I wrote earlier about having met the son of the owner of Rubi and how amazing that was, and we ran into him again recently too. As with the couple from last night, it was a curious meeting of like minds, an instantaneous hitting off that I find unusual and yet increasingly common here. During that second time with him, he gave me a tour of the building, showing me the restaurant they owned next door, inside and out, and the speakeasy upstairs. A big part of that discussion was about the culinary school they also run there, and about the many chefs and restaurant owners who had graduated. I joked that I may know one of those people, as the discussion immediately reminded me of the owner/chef of that restaurant around the corner, the guy who first welcomed us to Mexico City in that uniquely Mexican way.
Well, he did graduate from that school, and the son of the owner of Rubi did know him. That restaurant owner now has two Michelin Guide recommendations to his credit, and has expanded into a bigger place across the street. We talked about how amazing that was, but more amazing to me is that we now run into that guy all the time, too. We’ve run into him on the street multiple times on this trip. We ran into him at that bagel shop. We ran into him at the little cocina economic we often eat lunch at. I was able to tell him that he makes two of the very best foods I’ve ever had in my life at his restaurant, and we’ve eaten at the new place three times already. So of course the son of the owner of the bar who also runs a culinary school knows the guy who owns the restaurant that’s around the corner from our place and … yeah. The mind boggles.
Last Thursday, we went to Gin Chan, the local sushi restaurant we likewise visit each week,and the sister of the owner, a friend who makes the cocktails there and is terrific, told us she had seen our recent photos from Rubi. She told us she knew the two bartenders there who we know there, naming them, including the woman who had written that note. Her take on these people was as positive as ours, and I mentioned the importance of people, how they were as key to our love of Rubi as she and the others at Gin Chan are to our love of that place. And she just smiled and nodded, like this was as obvious as it was wonderful. Which, of course, it is.
I feel like I’m forgetting parts of this, but I guess that’s a natural side effect of this vast, growing, and interconnected web of people and places. It’s like a fabric being woven into some design that’s not obvious at first. But as it comes together in time, the design starts to take shape and become familiar, and then obvious. And that shape is a community, groups of people living together or in close proximity, lives intersecting in more ways than I previously thought possible. It’s chaos and noise here. But it’s also home, and community, and people and something shared.

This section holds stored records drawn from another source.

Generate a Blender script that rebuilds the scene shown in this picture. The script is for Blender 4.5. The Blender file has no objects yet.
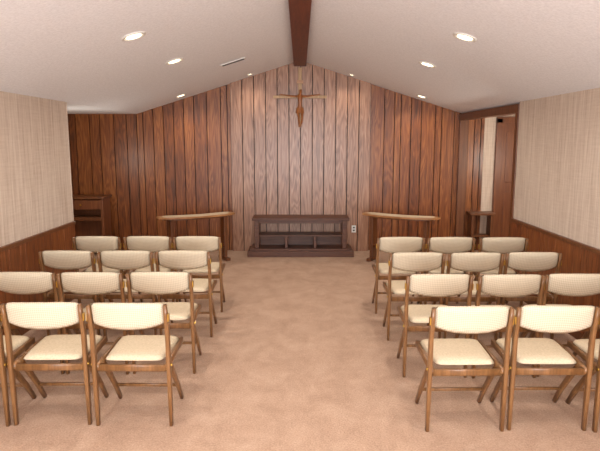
import bpy, bmesh, math, random
from mathutils import Vector, Matrix
random.seed(7)
S=bpy.context.scene
S.view_settings.view_transform='Standard'
S.view_settings.look='None'
def lin(c):
    return tuple(((v/255)/12.92 if v/255<=0.04045 else ((v/255+0.055)/1.055)**2.4) for v in c)+(1,)
# ---------------- materials ----------------
def newmat(n,rough=.5,spec=.5):
    m=bpy.data.materials.new(n); m.use_nodes=True
    b=m.node_tree.nodes['Principled BSDF']
    b.inputs['Roughness'].default_value=rough
    b.inputs['Specular IOR Level'].default_value=spec
    return m,m.node_tree,b
def ramp(nt,stops):
    r=nt.nodes.new('ShaderNodeValToRGB'); e=r.color_ramp.elements
    e[0].position=stops[0][0]; e[0].color=lin(stops[0][1])
    e[1].position=stops[-1][0]; e[1].color=lin(stops[-1][1])
    for p,c in stops[1:-1]:
        k=e.new(p); k.color=lin(c)
    return r
def noise(nt,scale3,sc,detail=4,rough=.55,dist=0):
    tc=nt.nodes.new('ShaderNodeTexCoord'); mp=nt.nodes.new('ShaderNodeMapping')
    mp.inputs['Scale'].default_value=scale3
    nt.links.new(tc.outputs['Object'],mp.inputs['Vector'])
    n=nt.nodes.new('ShaderNodeTexNoise'); n.inputs['Scale'].default_value=sc
    n.inputs['Detail'].default_value=detail; n.inputs['Roughness'].default_value=rough
    n.inputs['Distortion'].default_value=dist
    nt.links.new(mp.outputs[0],n.inputs['Vector'])
    return n,mp
def math_(nt,op,a,b=None,c=None):
    m=nt.nodes.new('ShaderNodeMath'); m.operation=op
    for i,v in enumerate((a,b,c)):
        if v is None: continue
        if isinstance(v,(int,float)): m.inputs[i].default_value=v
        else: nt.links.new(v,m.inputs[i])
    return m.outputs[0]
def bump(nt,b,h,strength,dist=.01):
    bp=nt.nodes.new('ShaderNodeBump'); bp.inputs['Strength'].default_value=strength
    bp.inputs['Distance'].default_value=dist
    nt.links.new(h,bp.inputs['Height']); nt.links.new(bp.outputs[0],b.inputs['Normal'])
def wood(n,stops,scale=(14,14,.9),rough=.4,rnd=0,spec=.5,cath=0.0):
    m,nt,b=newmat(n,rough,spec)
    n1,mp=noise(nt,scale,2.2,6,.6,.6)
    n2,_=noise(nt,(scale[0]*7,scale[1]*7,scale[2]*2.5),2,3,.6)
    f=math_(nt,'ADD',math_(nt,'MULTIPLY',n1.outputs[0],.7),math_(nt,'MULTIPLY',n2.outputs[0],.3))
    if rnd:
        a=nt.nodes.new('ShaderNodeAttribute'); a.attribute_name='rnd'
        cb=nt.nodes.new('ShaderNodeCombineXYZ')
        nt.links.new(math_(nt,'MULTIPLY',a.outputs['Fac'],37),cb.inputs[0])
        nt.links.new(math_(nt,'MULTIPLY',a.outputs['Fac'],91),cb.inputs[2])
        nt.links.new(cb.outputs[0],mp.inputs['Location'])
        f=math_(nt,'ADD',f,math_(nt,'MULTIPLY',math_(nt,'SUBTRACT',a.outputs['Fac'],.5),rnd))
    if cath:
        n3,mp3=noise(nt,(5,5,.55),1.6,2,.4,.3)
        if rnd: nt.links.new(cb.outputs[0],mp3.inputs['Location'])
        s=math_(nt,'SINE',math_(nt,'MULTIPLY',n3.outputs[0],70))
        f=math_(nt,'ADD',f,math_(nt,'MULTIPLY',s,cath))
    r=ramp(nt,stops); nt.links.new(f,r.inputs[0]); nt.links.new(r.outputs[0],b.inputs['Base Color'])
    bump(nt,b,f,.15,.004)
    return m
M={}
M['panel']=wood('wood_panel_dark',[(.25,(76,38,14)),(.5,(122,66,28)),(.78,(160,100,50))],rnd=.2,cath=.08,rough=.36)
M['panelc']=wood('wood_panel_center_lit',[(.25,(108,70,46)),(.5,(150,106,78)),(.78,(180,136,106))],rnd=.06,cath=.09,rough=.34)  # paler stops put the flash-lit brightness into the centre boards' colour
M['wains']=wood('wood_wainscot',[(.25,(78,38,16)),(.5,(124,68,32)),(.78,(156,96,50))],rnd=.14,cath=.06,rough=.4)
M['groove'],_,b=newmat('groove_dark',.8,.1); b.inputs['Base Color'].default_value=lin((24,11,6))
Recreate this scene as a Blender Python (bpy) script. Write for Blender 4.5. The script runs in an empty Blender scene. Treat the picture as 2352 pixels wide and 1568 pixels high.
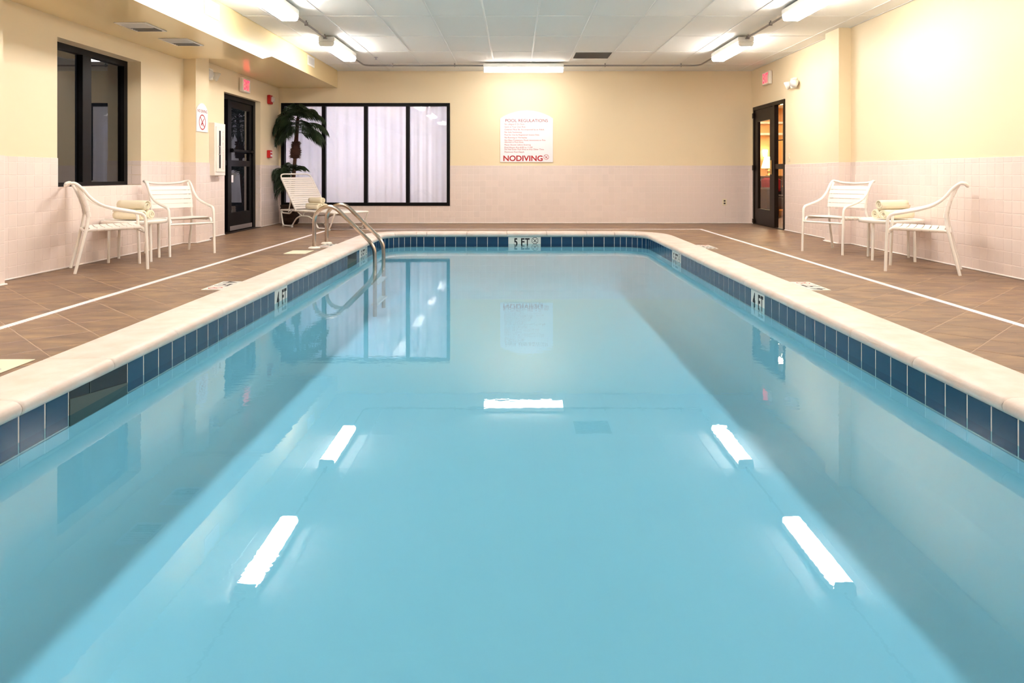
import bpy, math, random
from mathutils import Vector, Matrix
random.seed(7)
PI = math.pi
SC = bpy.context.scene
COL = SC.collection

# ------------------------------------------------------------------ camera, world, exposure
F_PX = 1670.0
CAM_Z = 0.87
cam_d = bpy.data.cameras.new('camera')
cam = bpy.data.objects.new('camera', cam_d)
COL.objects.link(cam)
cam.location = (0, 0, CAM_Z)
cam.rotation_euler = (PI / 2, 0, 0)
cam_d.sensor_width = 36.0
cam_d.lens = 36.0 * F_PX / 2352.0
cam_d.shift_x = -8.0 / 2352.0
cam_d.shift_y = -385.0 / 2352.0
cam_d.clip_start = 0.05
SC.camera = cam

world = bpy.data.worlds.new('night')
SC.world = world
world.use_nodes = True
world.node_tree.nodes['Background'].inputs[0].default_value = (0.01, 0.011, 0.014, 1)
world.node_tree.nodes['Background'].inputs[1].default_value = 0.3

SC.view_settings.view_transform = 'Standard'
SC.view_settings.look = 'None'
SC.view_settings.exposure = 1.6
SC.view_settings.gamma = 1.0
SC.view_settings.use_curve_mapping = False
SC.cycles.use_denoising = True
SC.cycles.use_light_tree = False
SC.cycles.caustics_reflective = False
SC.cycles.caustics_refractive = False
SC.cycles.max_bounces = 5
SC.cycles.diffuse_bounces = 4
SC.cycles.glossy_bounces = 3
SC.cycles.transparent_max_bounces = 8
SC.cycles.use_adaptive_sampling = True
SC.cycles.adaptive_threshold = 0.2
SC.cycles.adaptive_min_samples = 16
SC.cycles.sample_clamp_indirect = 8.0

LAMP_STRENGTH = 17.5          # fluorescent wrap-around diffusers
LAMP_COLOR = (1.0, 0.955, 0.915)

# ------------------------------------------------------------------ materials
def lin(c):
    c /= 255.0
    return c / 12.92 if c <= 0.04045 else ((c + 0.055) / 1.055) ** 2.4
def rgb(r, g, b):
    return (lin(r), lin(g), lin(b), 1.0)

MATS = {}
def mat(name, color, rough=0.5, metal=0.0, spec=0.5, emit=None, estr=0.0, vary=0.0, noise=None, bump=None, coat=0.0, trans=0.0):
    """principled material; vary = per-object brightness variation, noise = (scale xyz, amount, second colour), bump = (scale, strength, distance)"""
    m = bpy.data.materials.new(name)
    m.use_nodes = True
    nt = m.node_tree
    b = nt.nodes['Principled BSDF']
    if len(color) == 3:
        color = (*color, 1.0)
    b.inputs['Base Color'].default_value = color
    b.inputs['Roughness'].default_value = rough
    b.inputs['Metallic'].default_value = metal
    b.inputs['Specular IOR Level'].default_value = spec
    b.inputs['Coat Weight'].default_value = coat
    b.inputs['Coat Roughness'].default_value = 0.08
    if emit:
        b.inputs['Emission Color'].default_value = (*emit[:3], 1.0)
        b.inputs['Emission Strength'].default_value = estr
    out = None
    if noise or vary or bump:
        tc = nt.nodes.new('ShaderNodeTexCoord')
    if noise:
        sc, amt, c2 = noise
        mp = nt.nodes.new('ShaderNodeMapping')
        mp.inputs['Scale'].default_value = sc
        nt.links.new(tc.outputs['Object'], mp.inputs['Vector'])
        oi = nt.nodes.new('ShaderNodeObjectInfo')
        add = nt.nodes.new('ShaderNodeVectorMath'); add.operation = 'ADD'
        mul = nt.nodes.new('ShaderNodeMath'); mul.operation = 'MULTIPLY'; mul.inputs[1].default_value = 37.0
        nt.links.new(oi.outputs['Random'], mul.inputs[0])
        nt.links.new(mp.outputs[0], add.inputs[0]); nt.links.new(mul.outputs[0], add.inputs[1])
        nz = nt.nodes.new('ShaderNodeTexNoise')
        nz.inputs['Scale'].default_value = 1.0
        nz.inputs['Detail'].default_value = 5.0
        nz.inputs['Roughness'].default_value = 0.6
        nt.links.new(add.outputs[0], nz.inputs['Vector'])
        rp = nt.nodes.new('ShaderNodeValToRGB')
        rp.color_ramp.elements[0].position = 0.35
        rp.color_ramp.elements[1].position = 0.68
        rp.color_ramp.elements[0].color = color
        c2 = (*c2[:3], 1.0)
        rp.color_ramp.elements[1].color = tuple(color[i] * (1 - amt) + c2[i] * amt for i in range(4))
        nt.links.new(nz.outputs['Fac'], rp.inputs['Fac'])
        out = rp.outputs['Color']
    if vary:
        oi2 = nt.nodes.new('ShaderNodeObjectInfo')
        mr = nt.nodes.new('ShaderNodeMapRange')
        mr.inputs['To Min'].default_value = 1 - vary
        mr.inputs['To Max'].default_value = 1 + vary
        nt.links.new(oi2.outputs['Random'], mr.inputs['Value'])
        hs = nt.nodes.new('ShaderNodeHueSaturation')
        nt.links.new(mr.outputs[0], hs.inputs['Value'])
        if out:
            nt.links.new(out, hs.inputs['Color'])
        else:
            hs.inputs['Color'].default_value = color
        out = hs.outputs['Color']
    if out:
        nt.links.new(out, b.inputs['Base Color'])
    if bump:
        bs, st, dist = bump
        nb = nt.nodes.new('ShaderNodeTexNoise')
        nb.inputs['Scale'].default_value = bs
        nb.inputs['Detail'].default_value = 3.0
        nt.links.new(tc.outputs['Object'], nb.inputs['Vector'])
        bp = nt.nodes.new('ShaderNodeBump')
        bp.inputs['Strength'].default_value = st
        bp.inputs['Distance'].default_value = dist
        nt.links.new(nb.outputs['Fac'], bp.inputs['Height'])
        nt.links.new(bp.outputs[0], b.inputs['Normal'])
    MATS[name] = m
    return m

def glass_mat(name, tint=(0.93, 0.95, 0.95), ior=1.5, rough=0.0, bump_nodes=None):
    """a thin sheet: Fresnel mix of a clear transmission and a mirror reflection"""
    m = bpy.data.materials.new(name)
    m.use_nodes = True
    nt = m.node_tree
    nt.nodes.clear()
    o = nt.nodes.new('ShaderNodeOutputMaterial')
    mix = nt.nodes.new('ShaderNodeMixShader')
    fr = nt.nodes.new('ShaderNodeFresnel'); fr.inputs['IOR'].default_value = ior
    geo = nt.nodes.new('ShaderNodeNewGeometry')            # same reflectance from either side of the sheet
    mr = nt.nodes.new('ShaderNodeMapRange')
    mr.inputs['To Min'].default_value = ior; mr.inputs['To Max'].default_value = 1.0 / ior
    nt.links.new(geo.outputs['Backfacing'], mr.inputs['Value'])
    nt.links.new(mr.outputs[0], fr.inputs['IOR'])
    tr = nt.nodes.new('ShaderNodeBsdfTransparent'); tr.inputs['Color'].default_value = (*tint, 1)
    gl = nt.nodes.new('ShaderNodeBsdfGlossy'); gl.inputs['Roughness'].default_value = rough
    nt.links.new(fr.outputs[0], mix.inputs[0])
    nt.links.new(tr.outputs[0], mix.inputs[1])
    nt.links.new(gl.outputs[0], mix.inputs[2])
    nt.links.new(mix.outputs[0], o.inputs['Surface'])
    if bump_nodes:
        n = bump_nodes(nt)
        nt.links.new(n, fr.inputs['Normal'])
        nt.links.new(n, gl.inputs['Normal'])
    MATS[name] = m
    return m

mat('paint', rgb(243, 224, 189), 0.45, spec=0.35, bump=(90, 0.05, 0.002))
mat('soffit_paint', rgb(238, 214, 164), 0.22, spec=0.5, bump=(14, 0.04, 0.004))
mat('wall_tile', rgb(241, 224, 214), 0.22, vary=0.025)
mat('grout', rgb(244, 226, 218), 0.7)
mat('caulk', rgb(243, 232, 226), 0.5)
mat('floor_grout', rgb(182, 158, 138), 0.8)
mat('coping', rgb(234, 219, 208), 0.42, noise=((7, 7, 7), 0.55, rgb(222, 190, 170)), bump=(120, 0.25, 0.003), vary=0.03)
mat('mortar', rgb(222, 208, 186), 0.7, noise=((14, 14, 14), 0.5, rgb(196, 188, 160)))
mat('pool_tile', rgb(18, 62, 96), 0.16, spec=0.5, vary=0.10)
mat('pool_grout', rgb(226, 216, 206), 0.7)
mat('plaster', rgb(226, 243, 248), 0.6, noise=((1.5, 1.5, 1.5), 0.25, rgb(214, 240, 246)))
mat('ceiling_tile', rgb(238, 236, 229), 0.85, vary=0.02, bump=(160, 0.3, 0.003))
mat('grid_metal', rgb(232, 230, 224), 0.5)
mat('black_frame', rgb(10, 7, 9), 0.42, spec=0.15)
mat('bronze_frame', rgb(34, 23, 15), 0.42, spec=0.2)
mat('white_plastic', rgb(246, 238, 226), 0.35)
mat('white_strap', rgb(249, 240, 231), 0.42)
mat('white_tube', rgb(251, 244, 234), 0.25, coat=0.3)
mat('marker_tile', rgb(232, 230, 222), 0.3)
mat('black_print', rgb(22, 18, 20), 0.6)
mat('red_print', rgb(186, 12, 16), 0.6)
mat('pale_red_print', rgb(150, 28, 34), 0.6)
mat('faint_red_print', rgb(184, 74, 76), 0.6)
mat('board_white', rgb(247, 243, 246), 0.5)
mat('diffuser', (0.9, 0.9, 0.9), 0.4, emit=LAMP_COLOR, estr=LAMP_STRENGTH)
mat('dim_diffuser', (0.9, 0.9, 0.9), 0.4, emit=LAMP_COLOR, estr=LAMP_STRENGTH * 0.5)
mat('housing', rgb(238, 236, 230), 0.4)
mat('conduit', rgb(150, 145, 142), 0.35, metal=0.7)
mat('steel', rgb(205, 192, 180), 0.22, metal=1.0, noise=((3, 3, 9), 0.5, rgb(160, 136, 116)))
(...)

And we’ve booked our trip home. We had come here leaving it open-ended, knowing we had to come back to Pennsylvania by early May for a variety of scheduled events but putting off finalizing our place. But now we fly home May 3. I find myself not wanting to fly home on May 3. Or on any other day. But I will. We have things to do. And then we will come back. And then go home. And then come back again. The same old uncertainty. I came on this trip looking for answers, and to be fair, all of this contributes to my evolving understanding of what it is that I want from life.
So I guess I have some answers. But they always just seem to lead to more questions.